### Given request
Work through the material below and count the lines holding the word "picture"; give that count and nothing more.

### Items from a data source
——

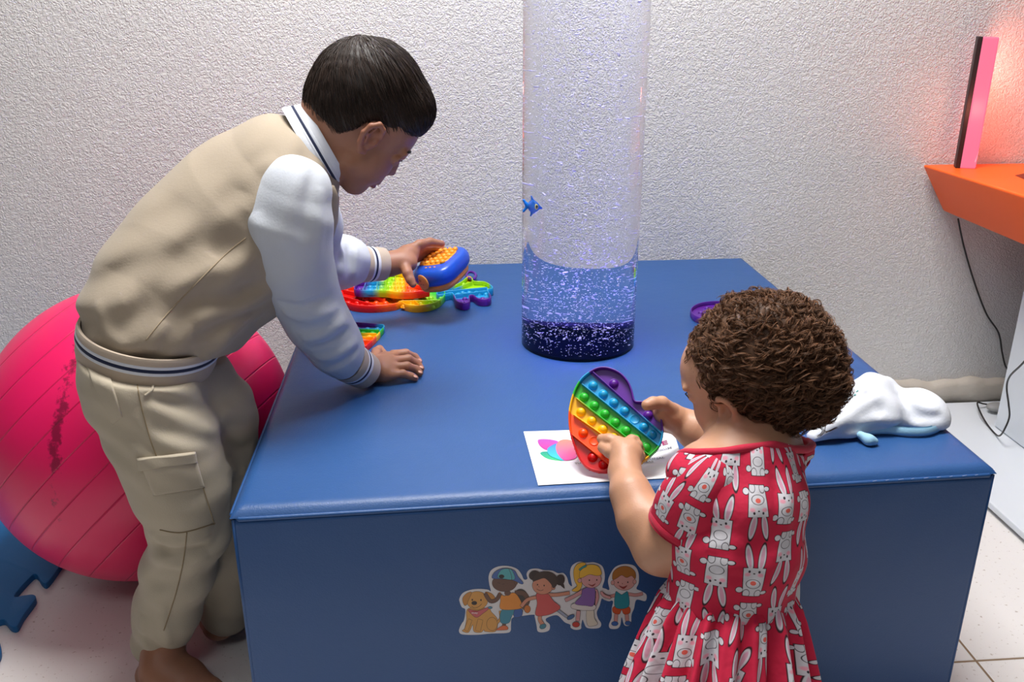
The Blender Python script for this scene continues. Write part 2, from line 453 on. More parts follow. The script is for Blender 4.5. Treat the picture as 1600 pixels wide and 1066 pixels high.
WM = wall_mat()
MB().box((0.2, WY + 0.05, 1.3), (3.2, 0.05, 1.3)).obj('wall_back', WM, smooth=False)['kind'] = 'structure'
MB().box((0.2, 0.55, 2.65), (3.2, 1.8, 0.05)).obj('ceiling', mat('ceiling_paint', (235, 235, 233), .8), smooth=False)['kind'] = 'structure'
# rough plaster baseboard, lumpy upper edge
bb = MB(); n_ = 160; prof = []
for i in range(n_ + 1):
    x_ = 0.85 + 2.5 * i / n_; hh = 0.083 + 0.004 * sin(x_ * 31) + 0.003 * sin(x_ * 77 + 1); dd = 0.026 + 0.003 * sin(x_ * 43)
    prof.append([(x_, WY + 0.01, hh + .004), (x_, WY - dd * .7, hh), (x_, WY - dd, hh - .012), (x_, WY - dd, 0.0), (x_, WY + 0.01, 0.0)])
bb.add([p for q in prof for p in q], [(i * 5 + j, i * 5 + j + 1, i * 5 + j + 6, i * 5 + j + 5) for i in range(n_) for j in range(4)])
bb.obj('baseboard_back', mat('baseboard_plaster', (196, 188, 176), .7, bump=(40, .6, .004)))['kind'] = 'structure'
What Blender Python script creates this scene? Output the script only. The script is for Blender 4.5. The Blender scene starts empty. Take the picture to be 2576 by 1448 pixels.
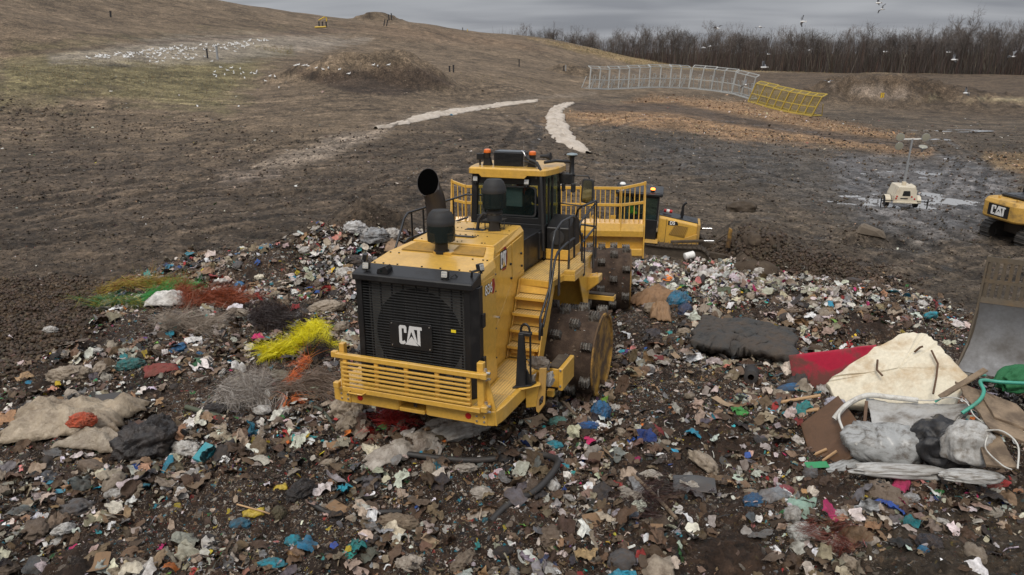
import bpy, bmesh, math, random
import numpy as np
from mathutils import Matrix, Vector, Euler
rad = math.radians
random.seed(7)
rng = np.random.default_rng(7)
S = bpy.context.scene
COL = S.collection

# ------------------------------------------------------------------ camera
CAM_H = 6.22
PITCH = 17.8267
FPX = 1847.6            # focal length in pixels of a 2576 px wide picture
cd = bpy.data.cameras.new('camera')
cd.sensor_width = 36.0
cd.lens = FPX / 2576 * 36
cd.clip_start = 0.1
cd.clip_end = 6000
cam = bpy.data.objects.new('camera', cd)
COL.objects.link(cam)
cam.location = (0, 0, CAM_H)
cam.rotation_euler = (rad(90 - PITCH), 0, 0)
S.camera = cam

# ------------------------------------------------------------------ world: overcast sky
SUN_EL, SUN_AZ = 52.0, 205.0
W = bpy.data.worlds.new('World')
S.world = W
W.use_nodes = True
nt = W.node_tree
nt.nodes.clear()
def wn(t, **k):
    n = nt.nodes.new(t)
    for a, b in k.items():
        setattr(n, a, b)
    return n
def wl(a, b):
    nt.links.new(a, b)
out = wn('ShaderNodeOutputWorld')
bg = wn('ShaderNodeBackground')
bg.inputs['Strength'].default_value = 0.1
sky = wn('ShaderNodeTexSky')
sky.sky_type = 'NISHITA'
sky.sun_disc = False
sky.sun_elevation = rad(SUN_EL)
sky.sun_rotation = rad(SUN_AZ)
sky.air_density = 1.0
sky.dust_density = 3.0
tc = wn('ShaderNodeTexCoord')
sep = wn('ShaderNodeSeparateXYZ')
wl(tc.outputs['Generated'], sep.inputs[0])
# cloud layer seen in perspective: direction divided by elevation
zc = wn('ShaderNodeMath', operation='MAXIMUM')
wl(sep.outputs['Z'], zc.inputs[0]); zc.inputs[1].default_value = 0.0
za = wn('ShaderNodeMath', operation='ADD')
wl(zc.outputs[0], za.inputs[0]); za.inputs[1].default_value = 0.10
dv = wn('ShaderNodeVectorMath', operation='DIVIDE')
cmb = wn('ShaderNodeCombineXYZ')
for i in range(3):
    wl(za.outputs[0], cmb.inputs[i])
wl(tc.outputs['Generated'], dv.inputs[0]); wl(cmb.outputs[0], dv.inputs[1])
mp = wn('ShaderNodeMapping')
mp.inputs['Scale'].default_value = (0.60, 0.95, 0.0)
mp.inputs['Rotation'].default_value = (0, 0, rad(-8))
wl(dv.outputs[0], mp.inputs['Vector'])
n1 = wn('ShaderNodeTexNoise')
n1.inputs['Scale'].default_value = 1.1
n1.inputs['Detail'].default_value = 5
n1.inputs['Roughness'].default_value = 0.42
n1.inputs['Distortion'].default_value = 0.4
wl(mp.outputs[0], n1.inputs['Vector'])
cr = wn('ShaderNodeValToRGB')
cr.color_ramp.elements[0].position = 0.32
cr.color_ramp.elements[0].color = (1.62, 1.70, 1.88, 1)
cr.color_ramp.elements[1].position = 0.68
cr.color_ramp.elements[1].color = (2.70, 2.78, 2.94, 1)
wl(n1.outputs['Fac'], cr.inputs['Fac'])
# overcast luminance grows towards the zenith (CIE overcast sky)
g1 = wn('ShaderNodeMath', operation='MULTIPLY_ADD')
wl(zc.outputs[0], g1.inputs[0]); g1.inputs[1].default_value = 2.3; g1.inputs[2].default_value = 1.0
cg = wn('ShaderNodeVectorMath', operation='SCALE')
wl(cr.outputs['Color'], cg.inputs[0]); wl(g1.outputs[0], cg.inputs['Scale'])
mx = wn('ShaderNodeMix', data_type='RGBA')
mx.inputs['Factor'].default_value = 0.97
wl(sky.outputs['Color'], mx.inputs['A']); wl(cg.outputs[0], mx.inputs['B'])
wl(mx.outputs['Result'], bg.inputs['Color'])
wl(bg.outputs[0], out.inputs['Surface'])

sd = bpy.data.lights.new('sun', 'SUN')
sd.energy = 1.5
sd.angle = rad(22)
sd.color = (1.0, 0.93, 0.83)
so = bpy.data.objects.new('sun', sd)
COL.objects.link(so)
# direction towards the sun: azimuth clockwise from +Y
sdir = Vector((math.sin(rad(SUN_AZ)) * math.cos(rad(SUN_EL)), math.cos(rad(SUN_AZ)) * math.cos(rad(SUN_EL)), math.sin(rad(SUN_EL))))
so.rotation_euler = sdir.to_track_quat('Z', 'Y').to_euler()
S.view_settings.view_transform = 'Standard'
S.view_settings.look = 'None'
S.view_settings.gamma = 1
S.view_settings.exposure = 0.5
S.view_settings.use_curve_mapping = False
S.cycles.max_bounces = 6
S.cycles.diffuse_bounces = 3
S.cycles.glossy_bounces = 3
S.cycles.transparent_max_bounces = 12

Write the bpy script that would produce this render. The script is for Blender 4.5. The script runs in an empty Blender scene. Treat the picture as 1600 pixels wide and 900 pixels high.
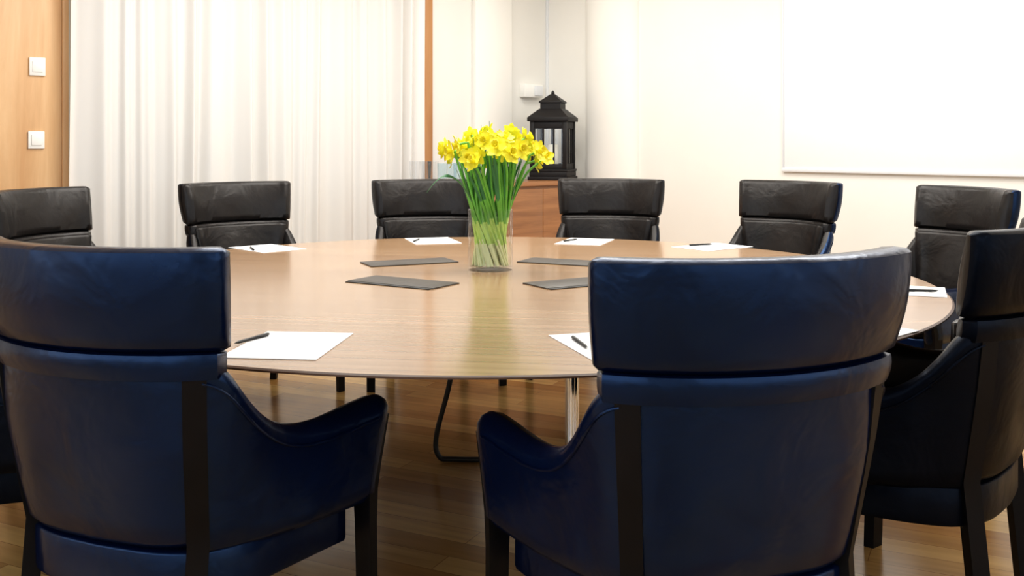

——

### Solved exercise
4